Dunque: Berlusconi non vuole Gabriele Albertini, ma per la presidenza di regione Lombardia indica Bobo Maroni, e secondo me ha molte ragioni. Per il futuro nazionale ma anche per presente lombardo: l’ex ministro degli Interni ha entusiasmato i gazebo leghisti, può catalizzare un processo di rifondazione popolare del centrodestra che né Albertini né Maurizio Lupi avrebbero la forza di condurre.

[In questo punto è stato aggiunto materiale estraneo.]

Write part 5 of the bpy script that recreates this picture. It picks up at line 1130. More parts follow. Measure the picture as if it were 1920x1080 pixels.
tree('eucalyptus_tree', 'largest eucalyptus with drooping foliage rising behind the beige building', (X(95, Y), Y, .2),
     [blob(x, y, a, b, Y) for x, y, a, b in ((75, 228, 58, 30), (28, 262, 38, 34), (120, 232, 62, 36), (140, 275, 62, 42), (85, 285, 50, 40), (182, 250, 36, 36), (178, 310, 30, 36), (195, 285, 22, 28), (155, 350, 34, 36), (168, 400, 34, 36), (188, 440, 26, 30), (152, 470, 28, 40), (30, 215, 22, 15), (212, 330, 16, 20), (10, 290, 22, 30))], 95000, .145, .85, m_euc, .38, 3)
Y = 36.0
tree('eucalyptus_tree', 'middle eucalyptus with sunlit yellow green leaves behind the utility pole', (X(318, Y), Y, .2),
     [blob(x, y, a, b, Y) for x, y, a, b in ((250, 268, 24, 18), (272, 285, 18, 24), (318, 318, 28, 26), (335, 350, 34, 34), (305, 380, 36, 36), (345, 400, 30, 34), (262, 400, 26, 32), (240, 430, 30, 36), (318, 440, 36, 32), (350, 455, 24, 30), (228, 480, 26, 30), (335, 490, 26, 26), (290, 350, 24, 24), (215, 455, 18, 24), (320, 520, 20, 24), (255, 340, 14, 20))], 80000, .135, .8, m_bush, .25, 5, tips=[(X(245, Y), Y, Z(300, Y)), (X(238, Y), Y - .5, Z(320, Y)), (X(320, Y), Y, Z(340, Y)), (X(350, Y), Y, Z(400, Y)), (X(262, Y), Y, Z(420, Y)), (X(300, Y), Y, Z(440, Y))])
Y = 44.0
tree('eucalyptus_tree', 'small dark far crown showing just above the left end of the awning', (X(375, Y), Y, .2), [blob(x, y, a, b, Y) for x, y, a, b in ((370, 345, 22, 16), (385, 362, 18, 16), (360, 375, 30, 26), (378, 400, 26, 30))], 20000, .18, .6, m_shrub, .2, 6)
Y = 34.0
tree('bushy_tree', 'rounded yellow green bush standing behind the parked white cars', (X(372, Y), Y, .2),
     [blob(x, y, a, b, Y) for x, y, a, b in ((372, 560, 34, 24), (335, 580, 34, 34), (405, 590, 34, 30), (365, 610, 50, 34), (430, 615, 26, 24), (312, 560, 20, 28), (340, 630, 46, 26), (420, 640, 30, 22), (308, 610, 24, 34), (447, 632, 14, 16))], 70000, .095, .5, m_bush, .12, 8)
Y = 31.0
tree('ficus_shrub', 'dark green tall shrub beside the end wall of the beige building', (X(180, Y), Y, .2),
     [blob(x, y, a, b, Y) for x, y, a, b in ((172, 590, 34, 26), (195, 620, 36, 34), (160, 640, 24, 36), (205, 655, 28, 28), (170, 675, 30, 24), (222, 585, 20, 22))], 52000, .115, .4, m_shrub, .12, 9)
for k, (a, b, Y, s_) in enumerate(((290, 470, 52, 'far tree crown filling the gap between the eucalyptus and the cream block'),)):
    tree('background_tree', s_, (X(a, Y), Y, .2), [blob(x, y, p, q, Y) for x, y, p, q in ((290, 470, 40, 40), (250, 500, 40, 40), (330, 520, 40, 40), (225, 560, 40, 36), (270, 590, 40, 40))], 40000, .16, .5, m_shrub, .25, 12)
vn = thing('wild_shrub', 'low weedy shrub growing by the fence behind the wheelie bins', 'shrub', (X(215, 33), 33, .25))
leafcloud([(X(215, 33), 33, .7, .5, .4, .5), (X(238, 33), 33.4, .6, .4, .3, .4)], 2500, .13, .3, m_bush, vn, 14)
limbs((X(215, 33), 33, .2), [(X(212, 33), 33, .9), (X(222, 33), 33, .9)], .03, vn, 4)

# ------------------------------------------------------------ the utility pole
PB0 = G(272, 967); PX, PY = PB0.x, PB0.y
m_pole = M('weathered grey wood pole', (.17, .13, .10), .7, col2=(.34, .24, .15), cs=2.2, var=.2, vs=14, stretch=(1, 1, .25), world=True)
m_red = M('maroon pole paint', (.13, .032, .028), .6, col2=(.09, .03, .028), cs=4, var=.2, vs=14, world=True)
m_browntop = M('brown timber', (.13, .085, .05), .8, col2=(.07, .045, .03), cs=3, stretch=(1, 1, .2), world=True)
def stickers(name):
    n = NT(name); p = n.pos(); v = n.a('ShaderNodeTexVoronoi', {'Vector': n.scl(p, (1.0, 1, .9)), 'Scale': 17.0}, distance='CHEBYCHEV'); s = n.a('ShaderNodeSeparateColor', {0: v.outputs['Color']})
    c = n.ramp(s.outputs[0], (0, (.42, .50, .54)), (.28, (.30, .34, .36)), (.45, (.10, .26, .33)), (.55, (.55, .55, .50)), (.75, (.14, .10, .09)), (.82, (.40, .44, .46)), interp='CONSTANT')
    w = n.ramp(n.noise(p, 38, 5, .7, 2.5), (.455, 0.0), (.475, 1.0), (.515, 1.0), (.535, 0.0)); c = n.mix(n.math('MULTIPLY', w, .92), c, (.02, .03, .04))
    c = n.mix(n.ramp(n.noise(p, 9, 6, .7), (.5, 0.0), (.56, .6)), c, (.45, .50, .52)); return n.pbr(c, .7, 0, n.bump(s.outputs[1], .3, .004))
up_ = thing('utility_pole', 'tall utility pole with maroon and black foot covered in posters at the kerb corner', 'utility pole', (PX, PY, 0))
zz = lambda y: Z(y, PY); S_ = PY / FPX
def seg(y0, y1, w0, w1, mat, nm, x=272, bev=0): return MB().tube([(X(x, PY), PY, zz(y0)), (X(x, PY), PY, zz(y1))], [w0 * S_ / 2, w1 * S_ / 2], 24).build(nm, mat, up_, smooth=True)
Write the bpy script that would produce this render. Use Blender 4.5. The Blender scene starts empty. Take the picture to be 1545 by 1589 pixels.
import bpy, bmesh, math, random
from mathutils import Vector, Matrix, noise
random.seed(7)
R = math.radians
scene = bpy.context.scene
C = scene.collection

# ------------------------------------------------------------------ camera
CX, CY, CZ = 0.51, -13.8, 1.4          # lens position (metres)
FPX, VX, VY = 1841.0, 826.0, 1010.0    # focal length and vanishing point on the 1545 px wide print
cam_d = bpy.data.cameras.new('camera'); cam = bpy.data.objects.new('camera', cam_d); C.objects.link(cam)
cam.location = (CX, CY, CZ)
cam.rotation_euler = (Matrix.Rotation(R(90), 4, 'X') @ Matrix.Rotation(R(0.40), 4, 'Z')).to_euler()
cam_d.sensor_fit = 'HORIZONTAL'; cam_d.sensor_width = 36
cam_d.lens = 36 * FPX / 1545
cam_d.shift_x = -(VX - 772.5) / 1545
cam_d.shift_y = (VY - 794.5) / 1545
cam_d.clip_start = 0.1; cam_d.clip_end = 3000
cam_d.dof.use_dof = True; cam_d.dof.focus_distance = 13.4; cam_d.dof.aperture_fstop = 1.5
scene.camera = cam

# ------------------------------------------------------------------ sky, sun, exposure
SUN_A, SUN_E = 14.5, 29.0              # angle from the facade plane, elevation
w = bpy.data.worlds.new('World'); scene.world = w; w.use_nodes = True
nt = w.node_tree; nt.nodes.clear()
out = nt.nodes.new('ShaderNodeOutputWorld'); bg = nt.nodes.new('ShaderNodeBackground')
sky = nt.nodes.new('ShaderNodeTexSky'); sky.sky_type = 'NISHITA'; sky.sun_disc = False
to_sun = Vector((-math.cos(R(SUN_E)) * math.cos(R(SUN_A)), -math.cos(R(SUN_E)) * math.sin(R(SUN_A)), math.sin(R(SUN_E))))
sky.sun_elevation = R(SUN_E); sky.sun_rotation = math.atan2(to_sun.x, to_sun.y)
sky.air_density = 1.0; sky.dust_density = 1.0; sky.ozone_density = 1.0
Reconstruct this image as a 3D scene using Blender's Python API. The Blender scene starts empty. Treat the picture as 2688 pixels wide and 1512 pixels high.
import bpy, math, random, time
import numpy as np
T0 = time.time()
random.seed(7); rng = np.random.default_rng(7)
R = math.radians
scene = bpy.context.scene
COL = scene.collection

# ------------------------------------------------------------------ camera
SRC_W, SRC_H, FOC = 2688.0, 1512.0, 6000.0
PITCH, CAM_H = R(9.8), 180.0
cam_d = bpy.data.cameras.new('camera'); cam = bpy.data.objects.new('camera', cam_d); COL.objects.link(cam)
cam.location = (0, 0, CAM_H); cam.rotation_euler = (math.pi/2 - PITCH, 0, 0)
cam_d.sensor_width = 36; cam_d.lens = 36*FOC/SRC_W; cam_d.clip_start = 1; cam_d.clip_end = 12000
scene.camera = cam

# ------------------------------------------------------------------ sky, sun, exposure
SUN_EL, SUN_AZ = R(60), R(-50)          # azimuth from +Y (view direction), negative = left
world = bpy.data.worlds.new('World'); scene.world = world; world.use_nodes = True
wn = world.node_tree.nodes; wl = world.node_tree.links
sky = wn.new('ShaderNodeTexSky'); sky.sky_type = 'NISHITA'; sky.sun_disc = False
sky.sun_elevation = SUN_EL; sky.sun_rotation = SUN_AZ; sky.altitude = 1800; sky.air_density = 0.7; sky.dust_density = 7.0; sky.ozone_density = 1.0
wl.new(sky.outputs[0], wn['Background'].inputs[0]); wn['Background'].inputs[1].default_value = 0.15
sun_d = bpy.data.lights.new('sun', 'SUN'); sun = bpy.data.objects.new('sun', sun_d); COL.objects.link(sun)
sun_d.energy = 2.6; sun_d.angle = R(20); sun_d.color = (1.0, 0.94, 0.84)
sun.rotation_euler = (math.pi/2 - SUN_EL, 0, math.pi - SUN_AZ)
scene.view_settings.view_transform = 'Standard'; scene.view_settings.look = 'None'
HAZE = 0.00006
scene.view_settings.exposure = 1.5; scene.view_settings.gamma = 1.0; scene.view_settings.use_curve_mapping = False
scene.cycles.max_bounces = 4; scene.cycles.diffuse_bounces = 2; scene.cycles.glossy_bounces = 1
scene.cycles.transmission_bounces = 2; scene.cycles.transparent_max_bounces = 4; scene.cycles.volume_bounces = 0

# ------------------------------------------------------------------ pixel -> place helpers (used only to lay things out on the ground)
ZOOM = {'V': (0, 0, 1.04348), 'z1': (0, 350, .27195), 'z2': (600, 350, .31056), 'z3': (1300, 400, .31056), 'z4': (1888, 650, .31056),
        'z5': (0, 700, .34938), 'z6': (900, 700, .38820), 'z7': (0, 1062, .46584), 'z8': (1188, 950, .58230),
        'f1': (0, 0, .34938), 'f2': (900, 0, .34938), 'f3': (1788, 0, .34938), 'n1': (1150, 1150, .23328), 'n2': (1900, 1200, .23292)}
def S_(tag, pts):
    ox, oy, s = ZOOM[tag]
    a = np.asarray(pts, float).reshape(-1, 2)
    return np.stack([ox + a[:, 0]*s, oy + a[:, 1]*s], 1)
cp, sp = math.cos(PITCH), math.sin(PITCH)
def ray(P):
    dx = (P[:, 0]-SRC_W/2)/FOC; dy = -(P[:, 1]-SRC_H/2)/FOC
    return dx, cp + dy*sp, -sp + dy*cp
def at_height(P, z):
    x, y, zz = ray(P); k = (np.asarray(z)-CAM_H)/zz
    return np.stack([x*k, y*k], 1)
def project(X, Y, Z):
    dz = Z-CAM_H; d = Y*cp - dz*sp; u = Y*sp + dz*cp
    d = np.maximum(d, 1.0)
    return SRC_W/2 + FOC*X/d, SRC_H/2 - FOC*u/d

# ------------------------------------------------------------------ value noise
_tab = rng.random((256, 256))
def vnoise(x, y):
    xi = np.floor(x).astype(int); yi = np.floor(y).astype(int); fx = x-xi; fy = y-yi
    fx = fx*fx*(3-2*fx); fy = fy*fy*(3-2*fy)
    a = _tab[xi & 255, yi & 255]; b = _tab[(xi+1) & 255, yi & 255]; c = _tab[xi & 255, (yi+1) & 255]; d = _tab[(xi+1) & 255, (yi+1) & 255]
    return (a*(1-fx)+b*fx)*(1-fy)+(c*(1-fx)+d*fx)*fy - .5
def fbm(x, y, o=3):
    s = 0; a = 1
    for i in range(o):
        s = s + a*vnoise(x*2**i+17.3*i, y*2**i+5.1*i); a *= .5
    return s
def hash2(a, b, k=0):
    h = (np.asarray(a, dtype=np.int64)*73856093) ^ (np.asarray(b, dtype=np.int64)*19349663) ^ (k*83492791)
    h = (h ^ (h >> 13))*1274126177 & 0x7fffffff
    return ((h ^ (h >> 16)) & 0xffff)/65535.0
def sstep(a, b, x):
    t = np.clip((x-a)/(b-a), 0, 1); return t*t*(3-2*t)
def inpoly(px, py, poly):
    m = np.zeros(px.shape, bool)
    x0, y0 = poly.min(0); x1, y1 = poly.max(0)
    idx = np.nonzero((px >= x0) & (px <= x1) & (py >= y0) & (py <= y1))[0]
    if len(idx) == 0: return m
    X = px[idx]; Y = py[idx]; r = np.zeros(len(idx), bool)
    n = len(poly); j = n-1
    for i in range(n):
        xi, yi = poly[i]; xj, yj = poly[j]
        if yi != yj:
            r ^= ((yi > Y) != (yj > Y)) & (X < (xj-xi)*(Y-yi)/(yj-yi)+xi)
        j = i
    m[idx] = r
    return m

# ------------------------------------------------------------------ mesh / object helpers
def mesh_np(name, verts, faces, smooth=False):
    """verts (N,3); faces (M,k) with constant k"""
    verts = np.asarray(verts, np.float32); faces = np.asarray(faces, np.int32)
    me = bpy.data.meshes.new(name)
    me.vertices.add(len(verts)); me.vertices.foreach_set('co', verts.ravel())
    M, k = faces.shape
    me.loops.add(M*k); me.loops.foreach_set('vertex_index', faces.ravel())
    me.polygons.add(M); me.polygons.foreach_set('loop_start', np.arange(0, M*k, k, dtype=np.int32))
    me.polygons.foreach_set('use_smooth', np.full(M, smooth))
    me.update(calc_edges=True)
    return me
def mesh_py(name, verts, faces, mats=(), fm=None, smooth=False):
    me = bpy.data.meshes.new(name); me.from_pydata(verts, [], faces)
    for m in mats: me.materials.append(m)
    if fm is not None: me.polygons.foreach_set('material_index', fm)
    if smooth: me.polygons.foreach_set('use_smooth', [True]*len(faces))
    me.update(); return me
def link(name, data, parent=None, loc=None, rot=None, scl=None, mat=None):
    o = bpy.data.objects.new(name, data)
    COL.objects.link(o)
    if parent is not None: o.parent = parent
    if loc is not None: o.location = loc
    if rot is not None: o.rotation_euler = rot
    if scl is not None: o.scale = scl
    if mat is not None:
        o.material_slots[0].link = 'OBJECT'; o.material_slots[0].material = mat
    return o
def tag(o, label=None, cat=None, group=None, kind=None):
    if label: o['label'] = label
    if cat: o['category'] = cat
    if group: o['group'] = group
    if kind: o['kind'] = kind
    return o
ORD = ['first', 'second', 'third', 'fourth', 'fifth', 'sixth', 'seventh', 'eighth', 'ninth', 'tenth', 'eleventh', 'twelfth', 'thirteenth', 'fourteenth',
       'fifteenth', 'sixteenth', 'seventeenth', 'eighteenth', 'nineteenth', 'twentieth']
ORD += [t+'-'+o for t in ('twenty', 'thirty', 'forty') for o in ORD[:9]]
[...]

Nell’altro schieramento Umberto Ambrosoli, rifiutando la candidatura dopo attenta e responsabile riflessione, ha rimesso la palla al centro. Nella sua intervista a “Repubblica”, che paradossalmente è un vero manifesto politico, dice molte cose condivisibili: in particolare là dove sostiene di non voler essere, in quanto figlio dell’eroe borghese, “la figurina perfetta” -anche questo, dei figli e delle mogli dei martiri, può costituire una forma di familismo amorale, e Ambrosoli fa benissimo a prendere le distanze- e che non si deve “delegare nulla al salvatore di turno, indicando la necessità che il candidato si presenti da subito con la sua squadra, facce, nomi e cognomi.

Di solito non va così. Di solito chi vince poi fa i conti con i suoi alleati, e distribuisce gli incarichi secondo complesse logiche spartitorie che spesso prescindono del tutto dalla competenza, a danno dei governati.Visto un sacco di volte.

A me invece, da elettrice, piacerebbe sapere prima quale assessore alla sanità, alla cultura o al bilancio mi ritroverò, se scelgo quel candidato, e non dover ingoiare bocconi amari ex-post, come è capitato più volte. E mi piacerebbe poter vedere definitivamente smantellata, almeno a centrosinistra, la retorica insopportabile dell'”uomo forte”, del “salvatore”, come lo chiama Ambrosoli, a tutto vantaggio della rete e della squadra, in chiave leadershit.

C’è però una cosa, tra quelle che dice Ambrosoli, che non mi convince per niente: e cioè che “l’iniziativa non deve scattare dai partiti“. I partiti sono sì delle bestie tremende, da controllare a vista, ma la società civile può essere la notte in cui tutte le vacche sono nere. In nome di una non meglio identficata società civile si sono già viste condurre operazioni ben peggio che partitocratiche, o addirittura autocratiche: l’uomo solo, per l’appunto, che decide senza contrappesi.

I finti “non-partiti” spesso adottano le logiche dei partiti, peggiorandole.